Gold prices retreated during the North American trading session as traders flocked to the US dollar, seeking safety amid rising US Treasury bond yields. The XAU/USD pair stood at $2,657, down 1.20%, after struggling to break through the $2,700 mark.
The decline in gold prices coincided with a rise in US Treasury bond yields, which hit their highest level since November 2023. The movement was driven by market participants turning to the Greenback, with the US dollar strengthening in response to the uptick in yields. This shift came despite a relatively quiet economic calendar on Monday, leaving investors to focus on December’s US Nonfarm Payrolls report.
While the labor market data exceeded expectations, showing an increase of 256,000 jobs—well above the forecasted 160,000—attention is now turning to inflation. On Wednesday, the December Consumer Price Index (CPI) will be released, with expectations for a slight increase in annual inflation to 2.8%, up from 2.7% in November. The Core CPI, which excludes volatile items, is projected to remain steady at 3.3% year-over-year, in line with the previous three-month average.
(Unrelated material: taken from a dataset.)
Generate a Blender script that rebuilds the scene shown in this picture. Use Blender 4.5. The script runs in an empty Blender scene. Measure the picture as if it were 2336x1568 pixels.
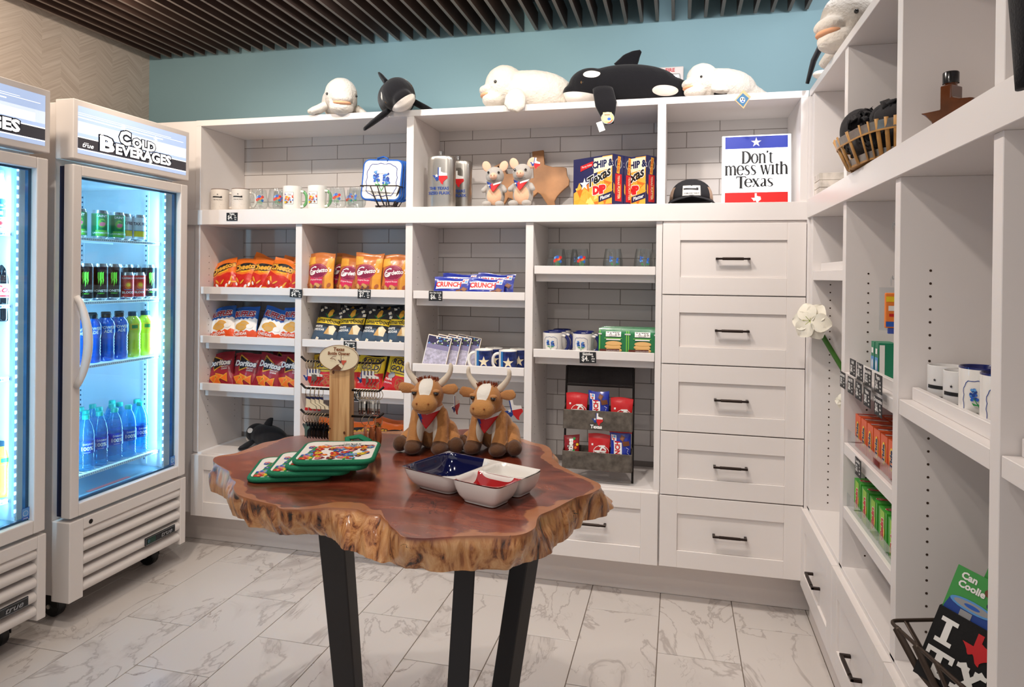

The inflation figures will be crucial in shaping market expectations for future Federal Reserve actions. Current money market futures suggest that investors are anticipating a modest 25 basis point reduction in rates, bringing the federal funds rate to 4.00%, down from the current range of 4.25% to 4.50%.
In the bond market, US Treasury yields continue to inch higher, while the dollar remains firmly in the green after briefly surpassing the 110.00 level. However, the Greenback has since retraced slightly, still maintaining its gains.
Gold prices also faced downward pressure from reports of a potential ceasefire agreement in Gaza. Such geopolitical developments tend to weigh on safe-haven assets like gold.
Looking ahead, financial markets are preparing for the inauguration of US President-elect Donald Trump, who will take office in just seven days. Investors are speculating about his first executive actions, with some predicting that he will impose tariffs on Mexico and Canada, in line with his previous statements on trade.
In the coming week, key US data releases include producer and consumer inflation figures, as well as Retail Sales and jobless claims for the week ending January 11.
Gold Faces Strong Headwinds Amid Rising US Dollar and Treasury Yields
Gold prices continue to struggle against a backdrop of rising US Treasury yields and a strengthening US dollar. The US Dollar Index (DXY) surged to 110.17 before trimming some of its gains, settling at 109.85, up 0.20%. Meanwhile, the US 10-year Treasury bond yield climbed to 4.767%, an increase of seven and a half basis points.
The Federal Reserve’s stance on easing also appears to be shifting, with expectations for a 30 basis point reduction in the Fed funds rate in the near future. Despite this, market sentiment continues to favor the US dollar, putting further pressure on gold prices.
XAU/USD Technical Outlook: Support and Resistance Levels to Watch
Gold’s uptrend encountered resistance on Monday, as a bearish engulfing pattern emerged on the daily chart, signaling a potential shift in momentum. The Relative Strength Index (RSI), while still in bullish territory, has begun to move toward neutral, suggesting that further downside could be on the horizon.
If XAU/USD drops below the key support level at $2,650, the next significant support would be the 50-day Simple Moving Average (SMA) at $2,643, followed by the 100-day SMA at $2,633. On the upside, a rebound above $2,700 could lead to resistance at the December 12 high of $2,726 and the all-time high (ATH) at $2,790.
As the market digests inflation data and broader economic developments, gold’s price movement will continue to be influenced by the interplay between US economic indicators, Federal Reserve policy, and investor sentiment.